YOUR INSTRUCTIONS:
Find the string "that" in the data, then copy every line where it is found.
######
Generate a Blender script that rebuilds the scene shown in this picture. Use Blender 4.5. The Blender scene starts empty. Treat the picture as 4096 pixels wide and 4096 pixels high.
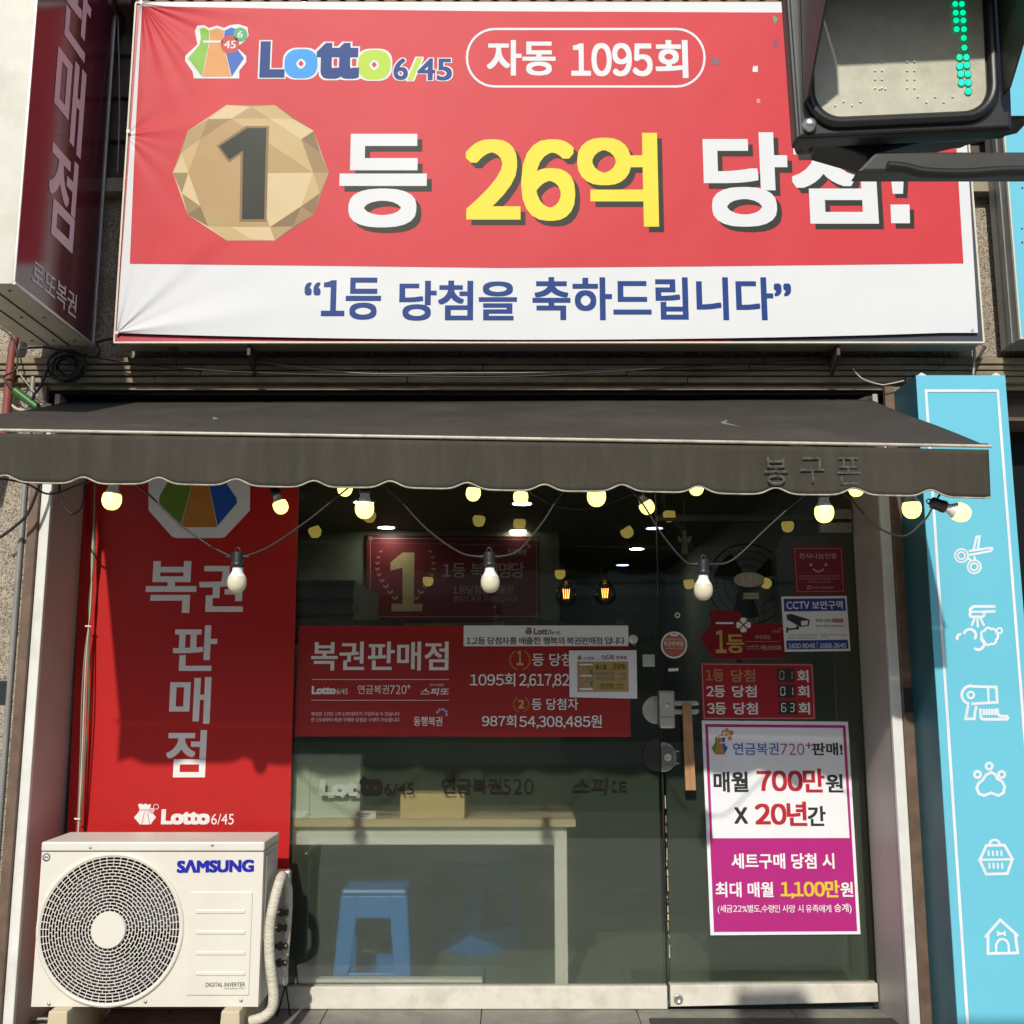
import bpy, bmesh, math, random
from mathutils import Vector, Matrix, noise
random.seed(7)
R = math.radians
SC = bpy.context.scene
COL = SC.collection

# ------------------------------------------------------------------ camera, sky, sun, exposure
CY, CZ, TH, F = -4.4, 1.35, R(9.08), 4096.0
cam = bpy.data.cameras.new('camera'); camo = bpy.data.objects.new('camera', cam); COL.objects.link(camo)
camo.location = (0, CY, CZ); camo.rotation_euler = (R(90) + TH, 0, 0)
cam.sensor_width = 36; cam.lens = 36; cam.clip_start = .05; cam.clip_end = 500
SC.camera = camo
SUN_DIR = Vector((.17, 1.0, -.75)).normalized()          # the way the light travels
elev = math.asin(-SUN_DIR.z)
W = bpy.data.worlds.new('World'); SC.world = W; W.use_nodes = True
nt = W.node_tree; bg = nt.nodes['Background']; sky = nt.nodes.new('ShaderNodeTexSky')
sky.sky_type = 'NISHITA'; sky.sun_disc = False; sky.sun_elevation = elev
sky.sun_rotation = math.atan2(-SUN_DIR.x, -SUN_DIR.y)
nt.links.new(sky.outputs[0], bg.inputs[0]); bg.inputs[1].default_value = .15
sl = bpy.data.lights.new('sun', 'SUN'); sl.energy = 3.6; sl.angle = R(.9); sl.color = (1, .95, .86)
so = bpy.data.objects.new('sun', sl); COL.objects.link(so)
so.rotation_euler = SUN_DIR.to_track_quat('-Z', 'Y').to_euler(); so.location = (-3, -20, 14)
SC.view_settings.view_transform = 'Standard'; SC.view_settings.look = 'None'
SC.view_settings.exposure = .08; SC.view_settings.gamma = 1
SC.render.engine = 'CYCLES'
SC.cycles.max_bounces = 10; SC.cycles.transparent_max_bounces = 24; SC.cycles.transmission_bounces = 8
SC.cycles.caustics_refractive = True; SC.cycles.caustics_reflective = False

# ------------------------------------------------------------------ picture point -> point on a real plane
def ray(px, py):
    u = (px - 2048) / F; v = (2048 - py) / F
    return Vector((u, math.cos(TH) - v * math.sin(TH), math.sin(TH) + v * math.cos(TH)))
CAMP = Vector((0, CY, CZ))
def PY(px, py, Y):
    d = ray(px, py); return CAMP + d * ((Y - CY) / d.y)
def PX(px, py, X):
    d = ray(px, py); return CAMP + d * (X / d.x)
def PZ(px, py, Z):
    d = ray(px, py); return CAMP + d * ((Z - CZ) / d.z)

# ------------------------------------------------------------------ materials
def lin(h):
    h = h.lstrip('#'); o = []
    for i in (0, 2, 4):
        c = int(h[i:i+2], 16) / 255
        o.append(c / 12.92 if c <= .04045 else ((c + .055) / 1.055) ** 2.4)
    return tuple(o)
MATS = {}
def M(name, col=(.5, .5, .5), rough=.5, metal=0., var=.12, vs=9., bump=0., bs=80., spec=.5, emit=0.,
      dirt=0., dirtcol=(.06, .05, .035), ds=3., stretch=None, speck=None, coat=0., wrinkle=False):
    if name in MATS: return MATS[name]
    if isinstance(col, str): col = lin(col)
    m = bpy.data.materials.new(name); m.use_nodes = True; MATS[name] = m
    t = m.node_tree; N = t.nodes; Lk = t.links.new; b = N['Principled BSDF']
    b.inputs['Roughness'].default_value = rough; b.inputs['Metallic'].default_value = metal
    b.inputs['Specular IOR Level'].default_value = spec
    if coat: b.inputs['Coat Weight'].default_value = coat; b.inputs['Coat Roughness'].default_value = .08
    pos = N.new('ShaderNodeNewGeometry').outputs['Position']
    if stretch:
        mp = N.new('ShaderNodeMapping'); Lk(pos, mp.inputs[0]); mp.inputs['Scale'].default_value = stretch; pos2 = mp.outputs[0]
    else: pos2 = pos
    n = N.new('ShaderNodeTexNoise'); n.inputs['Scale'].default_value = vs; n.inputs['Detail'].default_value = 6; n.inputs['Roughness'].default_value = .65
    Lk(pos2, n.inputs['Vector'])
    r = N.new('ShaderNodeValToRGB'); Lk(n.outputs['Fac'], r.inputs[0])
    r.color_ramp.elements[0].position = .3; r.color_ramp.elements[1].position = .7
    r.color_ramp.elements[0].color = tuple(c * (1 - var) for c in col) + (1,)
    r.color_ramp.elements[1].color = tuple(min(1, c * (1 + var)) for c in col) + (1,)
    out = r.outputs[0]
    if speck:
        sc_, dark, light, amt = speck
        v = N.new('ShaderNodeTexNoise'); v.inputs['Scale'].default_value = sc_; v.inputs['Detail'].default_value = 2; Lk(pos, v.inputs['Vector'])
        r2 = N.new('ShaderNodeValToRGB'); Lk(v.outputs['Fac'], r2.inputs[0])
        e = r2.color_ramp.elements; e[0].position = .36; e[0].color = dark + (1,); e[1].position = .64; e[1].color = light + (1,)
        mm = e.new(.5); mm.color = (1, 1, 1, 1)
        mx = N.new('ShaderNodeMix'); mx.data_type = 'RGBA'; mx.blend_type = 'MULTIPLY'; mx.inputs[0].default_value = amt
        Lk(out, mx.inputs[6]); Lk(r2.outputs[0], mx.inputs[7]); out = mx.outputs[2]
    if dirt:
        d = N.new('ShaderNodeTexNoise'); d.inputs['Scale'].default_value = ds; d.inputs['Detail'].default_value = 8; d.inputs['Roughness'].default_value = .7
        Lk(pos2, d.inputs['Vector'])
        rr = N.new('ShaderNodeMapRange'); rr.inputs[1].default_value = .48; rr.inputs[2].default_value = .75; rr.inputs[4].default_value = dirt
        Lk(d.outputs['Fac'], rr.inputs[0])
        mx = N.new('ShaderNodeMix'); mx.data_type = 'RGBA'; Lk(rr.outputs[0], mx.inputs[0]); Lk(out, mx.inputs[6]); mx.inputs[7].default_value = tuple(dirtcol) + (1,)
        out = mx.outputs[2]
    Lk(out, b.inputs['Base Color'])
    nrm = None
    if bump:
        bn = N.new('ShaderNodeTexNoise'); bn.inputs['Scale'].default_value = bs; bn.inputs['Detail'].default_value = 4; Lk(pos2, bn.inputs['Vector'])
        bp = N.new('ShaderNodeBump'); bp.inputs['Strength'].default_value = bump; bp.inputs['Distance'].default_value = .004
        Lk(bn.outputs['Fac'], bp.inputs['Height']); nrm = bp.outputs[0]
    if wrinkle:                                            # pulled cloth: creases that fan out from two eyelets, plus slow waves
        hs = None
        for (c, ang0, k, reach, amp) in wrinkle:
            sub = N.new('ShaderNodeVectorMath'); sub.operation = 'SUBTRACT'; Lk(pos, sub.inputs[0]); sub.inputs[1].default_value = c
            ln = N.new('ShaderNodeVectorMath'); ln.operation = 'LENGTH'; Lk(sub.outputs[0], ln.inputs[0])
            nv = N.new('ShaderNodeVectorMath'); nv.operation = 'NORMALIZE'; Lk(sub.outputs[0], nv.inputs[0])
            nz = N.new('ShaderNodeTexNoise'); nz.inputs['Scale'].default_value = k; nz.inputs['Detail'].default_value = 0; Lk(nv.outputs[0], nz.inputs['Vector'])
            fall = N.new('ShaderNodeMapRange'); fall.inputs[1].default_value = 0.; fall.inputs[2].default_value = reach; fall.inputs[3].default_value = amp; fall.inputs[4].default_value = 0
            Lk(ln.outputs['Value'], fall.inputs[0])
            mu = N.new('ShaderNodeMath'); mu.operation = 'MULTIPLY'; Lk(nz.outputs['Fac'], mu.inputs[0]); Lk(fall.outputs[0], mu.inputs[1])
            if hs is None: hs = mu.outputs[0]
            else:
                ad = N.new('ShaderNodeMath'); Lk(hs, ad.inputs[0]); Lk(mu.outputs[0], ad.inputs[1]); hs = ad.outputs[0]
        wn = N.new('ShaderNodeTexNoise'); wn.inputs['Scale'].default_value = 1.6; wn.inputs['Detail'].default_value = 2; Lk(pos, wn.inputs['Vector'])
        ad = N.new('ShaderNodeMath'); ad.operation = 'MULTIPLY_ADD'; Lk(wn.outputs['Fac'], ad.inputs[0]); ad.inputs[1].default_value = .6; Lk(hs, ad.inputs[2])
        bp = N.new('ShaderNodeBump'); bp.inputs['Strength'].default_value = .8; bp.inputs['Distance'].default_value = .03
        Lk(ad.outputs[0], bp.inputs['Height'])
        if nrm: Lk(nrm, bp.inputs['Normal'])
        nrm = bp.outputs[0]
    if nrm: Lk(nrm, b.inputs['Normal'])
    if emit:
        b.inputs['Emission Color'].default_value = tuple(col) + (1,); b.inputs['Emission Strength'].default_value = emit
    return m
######
FINISHED TASK:
Generate a Blender script that rebuilds the scene shown in this picture. Use Blender 4.5. The Blender scene starts empty. Treat the picture as 4096 pixels wide and 4096 pixels high.
    if wrinkle:                                            # pulled cloth: creases that fan out from two eyelets, plus slow waves